* _Supplied information_:
------------------------------------------------------------------------
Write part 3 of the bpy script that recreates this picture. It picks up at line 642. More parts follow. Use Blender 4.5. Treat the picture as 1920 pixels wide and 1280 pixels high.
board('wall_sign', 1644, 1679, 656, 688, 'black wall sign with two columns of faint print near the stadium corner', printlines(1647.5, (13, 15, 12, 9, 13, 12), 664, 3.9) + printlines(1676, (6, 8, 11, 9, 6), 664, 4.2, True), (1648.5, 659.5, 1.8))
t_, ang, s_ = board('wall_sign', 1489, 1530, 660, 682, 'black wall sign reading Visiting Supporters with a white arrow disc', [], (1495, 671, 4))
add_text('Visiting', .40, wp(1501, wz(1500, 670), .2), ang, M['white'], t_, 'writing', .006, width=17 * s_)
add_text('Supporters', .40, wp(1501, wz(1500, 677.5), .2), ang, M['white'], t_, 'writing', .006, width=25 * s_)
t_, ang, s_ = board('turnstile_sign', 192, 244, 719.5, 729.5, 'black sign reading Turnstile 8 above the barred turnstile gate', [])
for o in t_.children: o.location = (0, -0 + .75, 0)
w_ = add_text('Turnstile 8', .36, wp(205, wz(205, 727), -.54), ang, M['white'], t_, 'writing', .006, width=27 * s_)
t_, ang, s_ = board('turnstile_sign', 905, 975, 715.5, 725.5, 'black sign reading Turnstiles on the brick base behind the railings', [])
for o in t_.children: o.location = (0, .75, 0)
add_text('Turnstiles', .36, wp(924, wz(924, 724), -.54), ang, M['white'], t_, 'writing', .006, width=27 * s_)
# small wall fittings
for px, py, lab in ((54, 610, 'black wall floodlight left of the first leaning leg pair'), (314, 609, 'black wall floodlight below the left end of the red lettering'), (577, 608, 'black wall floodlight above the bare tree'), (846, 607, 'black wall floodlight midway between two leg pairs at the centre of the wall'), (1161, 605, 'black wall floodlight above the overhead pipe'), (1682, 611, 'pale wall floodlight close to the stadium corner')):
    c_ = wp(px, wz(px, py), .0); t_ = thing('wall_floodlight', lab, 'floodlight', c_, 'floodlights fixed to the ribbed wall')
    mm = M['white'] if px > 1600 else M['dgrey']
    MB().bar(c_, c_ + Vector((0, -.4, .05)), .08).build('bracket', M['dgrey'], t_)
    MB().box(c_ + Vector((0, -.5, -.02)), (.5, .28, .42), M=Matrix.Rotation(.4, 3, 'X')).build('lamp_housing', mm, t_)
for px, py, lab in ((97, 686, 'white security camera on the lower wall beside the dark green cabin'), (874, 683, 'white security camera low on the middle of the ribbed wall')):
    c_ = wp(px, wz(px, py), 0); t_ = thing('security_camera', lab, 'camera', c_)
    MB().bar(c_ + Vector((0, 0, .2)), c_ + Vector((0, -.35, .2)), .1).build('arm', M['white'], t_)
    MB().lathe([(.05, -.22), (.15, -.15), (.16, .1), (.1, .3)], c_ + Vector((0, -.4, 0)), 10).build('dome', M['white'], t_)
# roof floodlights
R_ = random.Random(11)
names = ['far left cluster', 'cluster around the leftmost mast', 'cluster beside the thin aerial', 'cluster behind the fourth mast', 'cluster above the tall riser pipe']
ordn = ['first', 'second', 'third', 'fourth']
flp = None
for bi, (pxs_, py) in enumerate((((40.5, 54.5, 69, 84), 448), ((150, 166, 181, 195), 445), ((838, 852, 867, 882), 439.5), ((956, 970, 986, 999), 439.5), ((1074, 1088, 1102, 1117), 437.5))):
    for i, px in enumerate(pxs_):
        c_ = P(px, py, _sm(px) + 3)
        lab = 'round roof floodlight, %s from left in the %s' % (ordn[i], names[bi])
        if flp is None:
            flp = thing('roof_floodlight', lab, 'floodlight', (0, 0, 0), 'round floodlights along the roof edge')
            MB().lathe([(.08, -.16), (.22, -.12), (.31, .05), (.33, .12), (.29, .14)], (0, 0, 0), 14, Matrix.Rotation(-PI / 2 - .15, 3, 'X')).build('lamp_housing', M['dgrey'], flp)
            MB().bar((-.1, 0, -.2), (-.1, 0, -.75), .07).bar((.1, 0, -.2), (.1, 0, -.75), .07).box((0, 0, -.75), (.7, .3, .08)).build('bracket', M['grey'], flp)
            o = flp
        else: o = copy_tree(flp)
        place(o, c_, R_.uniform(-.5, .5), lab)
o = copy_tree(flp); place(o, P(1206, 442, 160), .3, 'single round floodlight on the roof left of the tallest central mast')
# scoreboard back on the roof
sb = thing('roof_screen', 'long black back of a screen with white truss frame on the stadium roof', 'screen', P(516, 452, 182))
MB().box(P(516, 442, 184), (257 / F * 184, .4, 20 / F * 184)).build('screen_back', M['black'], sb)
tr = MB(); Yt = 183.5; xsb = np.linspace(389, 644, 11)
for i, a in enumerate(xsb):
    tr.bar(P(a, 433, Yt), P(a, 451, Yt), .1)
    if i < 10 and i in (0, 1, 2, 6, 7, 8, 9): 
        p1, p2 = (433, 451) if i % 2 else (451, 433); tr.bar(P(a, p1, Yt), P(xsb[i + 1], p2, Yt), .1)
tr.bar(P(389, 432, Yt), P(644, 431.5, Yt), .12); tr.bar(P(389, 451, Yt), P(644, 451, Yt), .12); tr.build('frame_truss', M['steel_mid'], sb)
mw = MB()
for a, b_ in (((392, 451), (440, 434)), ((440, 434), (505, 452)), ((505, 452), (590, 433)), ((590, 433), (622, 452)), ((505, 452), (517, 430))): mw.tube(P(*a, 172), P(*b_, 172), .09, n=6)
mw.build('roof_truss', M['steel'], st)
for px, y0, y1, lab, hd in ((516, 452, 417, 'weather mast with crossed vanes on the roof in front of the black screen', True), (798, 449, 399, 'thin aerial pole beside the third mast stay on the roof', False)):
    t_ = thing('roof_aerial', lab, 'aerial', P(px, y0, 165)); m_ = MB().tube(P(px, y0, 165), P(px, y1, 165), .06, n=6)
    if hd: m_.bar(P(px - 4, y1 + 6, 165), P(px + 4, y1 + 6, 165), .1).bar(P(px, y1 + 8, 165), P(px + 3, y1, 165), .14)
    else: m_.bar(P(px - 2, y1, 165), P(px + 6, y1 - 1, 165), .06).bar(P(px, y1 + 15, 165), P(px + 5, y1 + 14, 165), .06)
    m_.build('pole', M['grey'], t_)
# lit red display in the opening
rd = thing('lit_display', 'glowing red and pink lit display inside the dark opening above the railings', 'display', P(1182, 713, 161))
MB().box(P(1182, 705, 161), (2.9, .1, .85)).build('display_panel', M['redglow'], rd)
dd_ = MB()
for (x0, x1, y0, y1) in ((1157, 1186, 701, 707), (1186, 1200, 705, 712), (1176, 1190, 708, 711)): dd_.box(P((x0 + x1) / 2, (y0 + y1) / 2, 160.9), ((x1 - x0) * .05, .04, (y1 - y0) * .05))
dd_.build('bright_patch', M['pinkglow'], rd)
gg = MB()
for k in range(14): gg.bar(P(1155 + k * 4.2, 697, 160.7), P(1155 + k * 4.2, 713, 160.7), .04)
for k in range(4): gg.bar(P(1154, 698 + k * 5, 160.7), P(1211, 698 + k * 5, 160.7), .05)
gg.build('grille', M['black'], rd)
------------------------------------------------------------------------
* _Set exercise_:
Take the listing above and set it down exactly.

* _Solved exercise_:
Write part 3 of the bpy script that recreates this picture. It picks up at line 642. More parts follow. Use Blender 4.5. Treat the picture as 1920 pixels wide and 1280 pixels high.
board('wall_sign', 1644, 1679, 656, 688, 'black wall sign with two columns of faint print near the stadium corner', printlines(1647.5, (13, 15, 12, 9, 13, 12), 664, 3.9) + printlines(1676, (6, 8, 11, 9, 6), 664, 4.2, True), (1648.5, 659.5, 1.8))
t_, ang, s_ = board('wall_sign', 1489, 1530, 660, 682, 'black wall sign reading Visiting Supporters with a white arrow disc', [], (1495, 671, 4))
add_text('Visiting', .40, wp(1501, wz(1500, 670), .2), ang, M['white'], t_, 'writing', .006, width=17 * s_)
add_text('Supporters', .40, wp(1501, wz(1500, 677.5), .2), ang, M['white'], t_, 'writing', .006, width=25 * s_)
t_, ang, s_ = board('turnstile_sign', 192, 244, 719.5, 729.5, 'black sign reading Turnstile 8 above the barred turnstile gate', [])
for o in t_.children: o.location = (0, -0 + .75, 0)
w_ = add_text('Turnstile 8', .36, wp(205, wz(205, 727), -.54), ang, M['white'], t_, 'writing', .006, width=27 * s_)
t_, ang, s_ = board('turnstile_sign', 905, 975, 715.5, 725.5, 'black sign reading Turnstiles on the brick base behind the railings', [])
for o in t_.children: o.location = (0, .75, 0)
add_text('Turnstiles', .36, wp(924, wz(924, 724), -.54), ang, M['white'], t_, 'writing', .006, width=27 * s_)
# small wall fittings
for px, py, lab in ((54, 610, 'black wall floodlight left of the first leaning leg pair'), (314, 609, 'black wall floodlight below the left end of the red lettering'), (577, 608, 'black wall floodlight above the bare tree'), (846, 607, 'black wall floodlight midway between two leg pairs at the centre of the wall'), (1161, 605, 'black wall floodlight above the overhead pipe'), (1682, 611, 'pale wall floodlight close to the stadium corner')):
    c_ = wp(px, wz(px, py), .0); t_ = thing('wall_floodlight', lab, 'floodlight', c_, 'floodlights fixed to the ribbed wall')
    mm = M['white'] if px > 1600 else M['dgrey']
    MB().bar(c_, c_ + Vector((0, -.4, .05)), .08).build('bracket', M['dgrey'], t_)
    MB().box(c_ + Vector((0, -.5, -.02)), (.5, .28, .42), M=Matrix.Rotation(.4, 3, 'X')).build('lamp_housing', mm, t_)
for px, py, lab in ((97, 686, 'white security camera on the lower wall beside the dark green cabin'), (874, 683, 'white security camera low on the middle of the ribbed wall')):
    c_ = wp(px, wz(px, py), 0); t_ = thing('security_camera', lab, 'camera', c_)
    MB().bar(c_ + Vector((0, 0, .2)), c_ + Vector((0, -.35, .2)), .1).build('arm', M['white'], t_)
    MB().lathe([(.05, -.22), (.15, -.15), (.16, .1), (.1, .3)], c_ + Vector((0, -.4, 0)), 10).build('dome', M['white'], t_)
# roof floodlights
R_ = random.Random(11)
names = ['far left cluster', 'cluster around the leftmost mast', 'cluster beside the thin aerial', 'cluster behind the fourth mast', 'cluster above the tall riser pipe']
ordn = ['first', 'second', 'third', 'fourth']
flp = None
for bi, (pxs_, py) in enumerate((((40.5, 54.5, 69, 84), 448), ((150, 166, 181, 195), 445), ((838, 852, 867, 882), 439.5), ((956, 970, 986, 999), 439.5), ((1074, 1088, 1102, 1117), 437.5))):
    for i, px in enumerate(pxs_):
        c_ = P(px, py, _sm(px) + 3)
        lab = 'round roof floodlight, %s from left in the %s' % (ordn[i], names[bi])
        if flp is None:
            flp = thing('roof_floodlight', lab, 'floodlight', (0, 0, 0), 'round floodlights along the roof edge')
            MB().lathe([(.08, -.16), (.22, -.12), (.31, .05), (.33, .12), (.29, .14)], (0, 0, 0), 14, Matrix.Rotation(-PI / 2 - .15, 3, 'X')).build('lamp_housing', M['dgrey'], flp)
            MB().bar((-.1, 0, -.2), (-.1, 0, -.75), .07).bar((.1, 0, -.2), (.1, 0, -.75), .07).box((0, 0, -.75), (.7, .3, .08)).build('bracket', M['grey'], flp)
            o = flp
        else: o = copy_tree(flp)
        place(o, c_, R_.uniform(-.5, .5), lab)
o = copy_tree(flp); place(o, P(1206, 442, 160), .3, 'single round floodlight on the roof left of the tallest central mast')
# scoreboard back on the roof
sb = thing('roof_screen', 'long black back of a screen with white truss frame on the stadium roof', 'screen', P(516, 452, 182))
MB().box(P(516, 442, 184), (257 / F * 184, .4, 20 / F * 184)).build('screen_back', M['black'], sb)
tr = MB(); Yt = 183.5; xsb = np.linspace(389, 644, 11)
for i, a in enumerate(xsb):
    tr.bar(P(a, 433, Yt), P(a, 451, Yt), .1)
    if i < 10 and i in (0, 1, 2, 6, 7, 8, 9): 
        p1, p2 = (433, 451) if i % 2 else (451, 433); tr.bar(P(a, p1, Yt), P(xsb[i + 1], p2, Yt), .1)
tr.bar(P(389, 432, Yt), P(644, 431.5, Yt), .12); tr.bar(P(389, 451, Yt), P(644, 451, Yt), .12); tr.build('frame_truss', M['steel_mid'], sb)
mw = MB()
for a, b_ in (((392, 451), (440, 434)), ((440, 434), (505, 452)), ((505, 452), (590, 433)), ((590, 433), (622, 452)), ((505, 452), (517, 430))): mw.tube(P(*a, 172), P(*b_, 172), .09, n=6)
mw.build('roof_truss', M['steel'], st)
for px, y0, y1, lab, hd in ((516, 452, 417, 'weather mast with crossed vanes on the roof in front of the black screen', True), (798, 449, 399, 'thin aerial pole beside the third mast stay on the roof', False)):
    t_ = thing('roof_aerial', lab, 'aerial', P(px, y0, 165)); m_ = MB().tube(P(px, y0, 165), P(px, y1, 165), .06, n=6)
    if hd: m_.bar(P(px - 4, y1 + 6, 165), P(px + 4, y1 + 6, 165), .1).bar(P(px, y1 + 8, 165), P(px + 3, y1, 165), .14)
    else: m_.bar(P(px - 2, y1, 165), P(px + 6, y1 - 1, 165), .06).bar(P(px, y1 + 15, 165), P(px + 5, y1 + 14, 165), .06)
    m_.build('pole', M['grey'], t_)
# lit red display in the opening
rd = thing('lit_display', 'glowing red and pink lit display inside the dark opening above the railings', 'display', P(1182, 713, 161))
MB().box(P(1182, 705, 161), (2.9, .1, .85)).build('display_panel', M['redglow'], rd)
dd_ = MB()
for (x0, x1, y0, y1) in ((1157, 1186, 701, 707), (1186, 1200, 705, 712), (1176, 1190, 708, 711)): dd_.box(P((x0 + x1) / 2, (y0 + y1) / 2, 160.9), ((x1 - x0) * .05, .04, (y1 - y0) * .05))
dd_.build('bright_patch', M['pinkglow'], rd)
gg = MB()
for k in range(14): gg.bar(P(1155 + k * 4.2, 697, 160.7), P(1155 + k * 4.2, 713, 160.7), .04)
for k in range(4): gg.bar(P(1154, 698 + k * 5, 160.7), P(1211, 698 + k * 5, 160.7), .05)
gg.build('grille', M['black'], rd)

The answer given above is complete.